___ Records shown

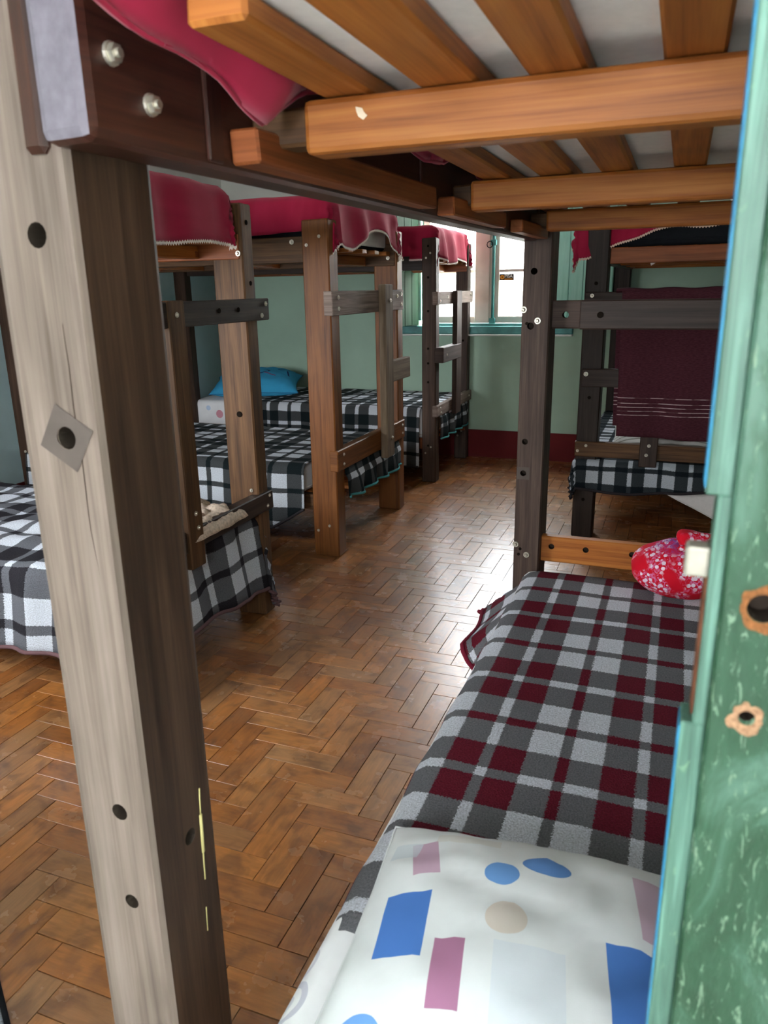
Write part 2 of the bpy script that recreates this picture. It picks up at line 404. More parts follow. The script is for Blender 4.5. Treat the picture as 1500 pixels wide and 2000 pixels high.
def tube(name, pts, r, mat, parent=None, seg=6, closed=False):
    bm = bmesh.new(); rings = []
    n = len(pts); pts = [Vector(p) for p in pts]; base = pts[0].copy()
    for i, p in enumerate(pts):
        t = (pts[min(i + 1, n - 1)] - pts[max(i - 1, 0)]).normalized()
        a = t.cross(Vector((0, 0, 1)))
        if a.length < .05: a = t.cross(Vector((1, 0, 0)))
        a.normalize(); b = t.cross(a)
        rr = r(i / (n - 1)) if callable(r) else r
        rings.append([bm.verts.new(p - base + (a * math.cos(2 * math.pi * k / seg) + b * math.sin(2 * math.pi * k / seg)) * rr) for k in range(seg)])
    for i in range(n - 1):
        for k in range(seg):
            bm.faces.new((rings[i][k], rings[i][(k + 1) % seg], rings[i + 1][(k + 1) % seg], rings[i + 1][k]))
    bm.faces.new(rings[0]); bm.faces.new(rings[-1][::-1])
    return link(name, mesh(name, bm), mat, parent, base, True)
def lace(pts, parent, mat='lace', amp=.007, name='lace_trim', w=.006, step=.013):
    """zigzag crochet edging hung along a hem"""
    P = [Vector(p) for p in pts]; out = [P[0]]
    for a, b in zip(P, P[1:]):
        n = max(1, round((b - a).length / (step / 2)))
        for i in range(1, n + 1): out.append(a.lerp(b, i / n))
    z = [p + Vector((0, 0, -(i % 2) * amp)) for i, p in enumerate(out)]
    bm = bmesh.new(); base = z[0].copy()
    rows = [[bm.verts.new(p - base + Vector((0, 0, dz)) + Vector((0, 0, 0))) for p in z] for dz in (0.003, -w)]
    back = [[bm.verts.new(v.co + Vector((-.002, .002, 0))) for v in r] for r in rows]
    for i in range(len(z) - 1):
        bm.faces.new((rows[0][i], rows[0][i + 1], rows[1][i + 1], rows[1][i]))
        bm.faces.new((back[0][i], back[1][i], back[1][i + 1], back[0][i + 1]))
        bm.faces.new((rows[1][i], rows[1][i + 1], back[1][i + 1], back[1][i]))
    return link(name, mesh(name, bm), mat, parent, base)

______
___ Records shown

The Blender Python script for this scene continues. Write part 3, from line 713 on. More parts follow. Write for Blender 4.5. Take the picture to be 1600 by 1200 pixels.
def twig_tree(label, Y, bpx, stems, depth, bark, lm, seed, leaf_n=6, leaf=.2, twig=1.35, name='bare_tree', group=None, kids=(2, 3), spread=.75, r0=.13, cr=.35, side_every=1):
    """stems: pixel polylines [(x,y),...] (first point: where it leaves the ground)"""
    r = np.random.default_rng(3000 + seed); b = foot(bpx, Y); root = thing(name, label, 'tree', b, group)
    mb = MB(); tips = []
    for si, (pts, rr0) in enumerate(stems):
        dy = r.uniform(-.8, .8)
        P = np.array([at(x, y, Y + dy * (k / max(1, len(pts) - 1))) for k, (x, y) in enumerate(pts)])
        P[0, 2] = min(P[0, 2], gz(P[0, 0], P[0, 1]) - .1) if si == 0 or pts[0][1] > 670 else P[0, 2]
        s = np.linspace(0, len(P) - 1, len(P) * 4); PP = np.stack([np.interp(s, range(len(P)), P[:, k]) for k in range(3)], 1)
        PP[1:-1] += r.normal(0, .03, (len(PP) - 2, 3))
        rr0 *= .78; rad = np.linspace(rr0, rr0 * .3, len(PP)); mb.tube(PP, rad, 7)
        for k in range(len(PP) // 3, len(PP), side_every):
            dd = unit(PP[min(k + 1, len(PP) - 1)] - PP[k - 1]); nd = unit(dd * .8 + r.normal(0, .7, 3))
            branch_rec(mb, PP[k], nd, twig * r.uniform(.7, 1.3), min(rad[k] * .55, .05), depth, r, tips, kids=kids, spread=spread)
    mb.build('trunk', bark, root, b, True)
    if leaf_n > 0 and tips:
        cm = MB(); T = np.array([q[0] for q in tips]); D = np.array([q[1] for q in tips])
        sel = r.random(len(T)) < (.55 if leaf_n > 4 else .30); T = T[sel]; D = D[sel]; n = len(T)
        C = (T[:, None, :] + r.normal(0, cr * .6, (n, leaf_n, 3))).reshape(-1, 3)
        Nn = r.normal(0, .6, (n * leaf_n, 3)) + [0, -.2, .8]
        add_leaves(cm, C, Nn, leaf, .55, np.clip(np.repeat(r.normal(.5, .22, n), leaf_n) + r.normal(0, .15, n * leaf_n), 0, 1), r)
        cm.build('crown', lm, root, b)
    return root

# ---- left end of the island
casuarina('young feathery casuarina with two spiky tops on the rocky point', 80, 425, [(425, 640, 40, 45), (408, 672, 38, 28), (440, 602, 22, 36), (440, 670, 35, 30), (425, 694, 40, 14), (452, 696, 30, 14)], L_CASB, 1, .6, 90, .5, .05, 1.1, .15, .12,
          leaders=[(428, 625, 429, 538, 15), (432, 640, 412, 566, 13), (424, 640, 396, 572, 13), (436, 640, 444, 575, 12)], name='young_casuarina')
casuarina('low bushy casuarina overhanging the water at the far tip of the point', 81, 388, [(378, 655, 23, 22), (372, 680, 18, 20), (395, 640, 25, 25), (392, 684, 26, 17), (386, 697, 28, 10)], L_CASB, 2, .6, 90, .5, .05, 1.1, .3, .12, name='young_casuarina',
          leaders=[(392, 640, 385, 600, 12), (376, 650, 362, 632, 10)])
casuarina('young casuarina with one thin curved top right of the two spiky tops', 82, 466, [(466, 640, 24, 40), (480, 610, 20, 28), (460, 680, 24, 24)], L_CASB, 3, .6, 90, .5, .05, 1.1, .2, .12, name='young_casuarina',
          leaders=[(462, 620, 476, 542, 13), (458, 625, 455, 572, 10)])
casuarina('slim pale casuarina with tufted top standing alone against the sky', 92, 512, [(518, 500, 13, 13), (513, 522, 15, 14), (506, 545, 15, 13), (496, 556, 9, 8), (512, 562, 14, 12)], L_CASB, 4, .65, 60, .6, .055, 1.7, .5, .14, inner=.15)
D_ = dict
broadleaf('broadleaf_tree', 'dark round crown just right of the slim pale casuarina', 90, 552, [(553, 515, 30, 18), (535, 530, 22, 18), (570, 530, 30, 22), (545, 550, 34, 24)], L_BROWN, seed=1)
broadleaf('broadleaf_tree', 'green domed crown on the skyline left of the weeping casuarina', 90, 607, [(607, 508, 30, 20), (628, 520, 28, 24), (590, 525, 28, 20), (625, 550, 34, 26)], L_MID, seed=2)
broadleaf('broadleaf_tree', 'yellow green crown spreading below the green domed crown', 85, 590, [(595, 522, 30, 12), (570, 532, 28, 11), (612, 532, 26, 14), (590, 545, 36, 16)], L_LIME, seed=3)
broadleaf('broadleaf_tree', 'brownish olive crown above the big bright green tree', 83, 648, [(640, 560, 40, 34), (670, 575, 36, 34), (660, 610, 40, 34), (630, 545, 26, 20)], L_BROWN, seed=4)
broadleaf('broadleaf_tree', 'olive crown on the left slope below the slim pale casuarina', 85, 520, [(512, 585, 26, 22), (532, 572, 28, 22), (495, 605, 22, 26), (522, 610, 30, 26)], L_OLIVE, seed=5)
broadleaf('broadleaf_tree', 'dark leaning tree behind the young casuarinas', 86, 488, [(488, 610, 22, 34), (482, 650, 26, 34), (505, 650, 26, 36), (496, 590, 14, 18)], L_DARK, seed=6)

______

**Instruction**
Above this instruction are the records; retype exactly the lines from the one containing "Write part 2" up to and including the one containing "return link(name, mesh(name, bm), mat, parent, base)".

**Solution below**
Write part 2 of the bpy script that recreates this picture. It picks up at line 404. More parts follow. The script is for Blender 4.5. Treat the picture as 1500 pixels wide and 2000 pixels high.
def tube(name, pts, r, mat, parent=None, seg=6, closed=False):
    bm = bmesh.new(); rings = []
    n = len(pts); pts = [Vector(p) for p in pts]; base = pts[0].copy()
    for i, p in enumerate(pts):
        t = (pts[min(i + 1, n - 1)] - pts[max(i - 1, 0)]).normalized()
        a = t.cross(Vector((0, 0, 1)))
        if a.length < .05: a = t.cross(Vector((1, 0, 0)))
        a.normalize(); b = t.cross(a)
        rr = r(i / (n - 1)) if callable(r) else r
        rings.append([bm.verts.new(p - base + (a * math.cos(2 * math.pi * k / seg) + b * math.sin(2 * math.pi * k / seg)) * rr) for k in range(seg)])
    for i in range(n - 1):
        for k in range(seg):
            bm.faces.new((rings[i][k], rings[i][(k + 1) % seg], rings[i + 1][(k + 1) % seg], rings[i + 1][k]))
    bm.faces.new(rings[0]); bm.faces.new(rings[-1][::-1])
    return link(name, mesh(name, bm), mat, parent, base, True)
def lace(pts, parent, mat='lace', amp=.007, name='lace_trim', w=.006, step=.013):
    """zigzag crochet edging hung along a hem"""
    P = [Vector(p) for p in pts]; out = [P[0]]
    for a, b in zip(P, P[1:]):
        n = max(1, round((b - a).length / (step / 2)))
        for i in range(1, n + 1): out.append(a.lerp(b, i / n))
    z = [p + Vector((0, 0, -(i % 2) * amp)) for i, p in enumerate(out)]
    bm = bmesh.new(); base = z[0].copy()
    rows = [[bm.verts.new(p - base + Vector((0, 0, dz)) + Vector((0, 0, 0))) for p in z] for dz in (0.003, -w)]
    back = [[bm.verts.new(v.co + Vector((-.002, .002, 0))) for v in r] for r in rows]
    for i in range(len(z) - 1):
        bm.faces.new((rows[0][i], rows[0][i + 1], rows[1][i + 1], rows[1][i]))
        bm.faces.new((back[0][i], back[1][i], back[1][i + 1], back[0][i + 1]))
        bm.faces.new((rows[1][i], rows[1][i + 1], back[1][i + 1], back[1][i]))
    return link(name, mesh(name, bm), mat, parent, base)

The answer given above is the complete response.